Por Pedro Doria, jornalista, cofundador do Canal Meio e membro do Conselho Editorial da RBS
Nosso principal desafio, na imprensa, neste ano e no próximo será ideológico. Não no sentido desse embate sem fim entre esquerda e direita, que racha famílias e afasta amigos, que nos acometeu no Ocidente. O dilema é outro: como lidar, de cabeça fria, com a eleição presidencial do ano que vem. Porque muita gente vai querer vê-la como uma repetição do pleito de 2022. E não será.
Muita gente vai querer vê-la como uma repetição do pleito de 2022
O relatório da Polícia Federal é bastante claro: o ex-presidente Jair Bolsonaro planejou um golpe de Estado e trabalhou duro para convencer o alto-comando do Exército de embarcar junto. Quando não conseguiu, pegou um avião para a Flórida. Temos provas materiais e temos depoimentos, incluindo os dos então comandantes do Exército e da Aeronáutica. Mas este trabalho é do Supremo.

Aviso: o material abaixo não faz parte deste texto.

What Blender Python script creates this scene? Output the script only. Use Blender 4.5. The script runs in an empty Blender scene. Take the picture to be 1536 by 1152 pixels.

Nenhum dos pré-candidatos de direita estiveram envolvidos no golpe. Não aparecem em nenhum dos relatórios policiais. Só que, e estes são dados da pesquisa Quaest colhida na última semana de março, 12% dos eleitores brasileiros veem em Bolsonaro seu líder. Nenhum candidato de direita pode prescindir do apoio do ex-presidente por esta razão. Quem vai ao segundo turno contra o adversário governista é quem tiver estes votos. O drama de qualquer candidato ao Planalto é sempre cruzar a linha dos 10%.
Este é o dilema da direita brasileira. Mesmo da direita democrática. Enquanto a base do bolsonarismo tiver este tamanho, não haverá político brasileiro de direita que não precise dessa turma. É o eleitor que escolhe Bolsonaro como líder. E esta é uma democracia.
A imprensa precisará ter a sapiência de não acusar de golpista qualquer candidato de direita apenas por ter o apoio de Bolsonaro. O que fazia de Bolsonaro golpista era o fato de declarar que queria eliminar a esquerda. Que a ditadura foi boa, que o AI-5 teve algo de necessário. A defesa, desde cedo em sua carreira parlamentar, do assassinato de brasileiros por razões de discordância política. O que fez de Bolsonaro golpista foram seus constantes discursos contra primeiro o Congresso, depois contra o Supremo. Contra a República. Se ele quis um golpe é porque sempre acreditou em golpes.
Ao menos por enquanto, não há sinal de que outros possíveis candidatos à Presidência sejam golpistas ou defendam golpes. Tratar políticos normais como o que são – normais – é o primeiro passo do bom jornalismo.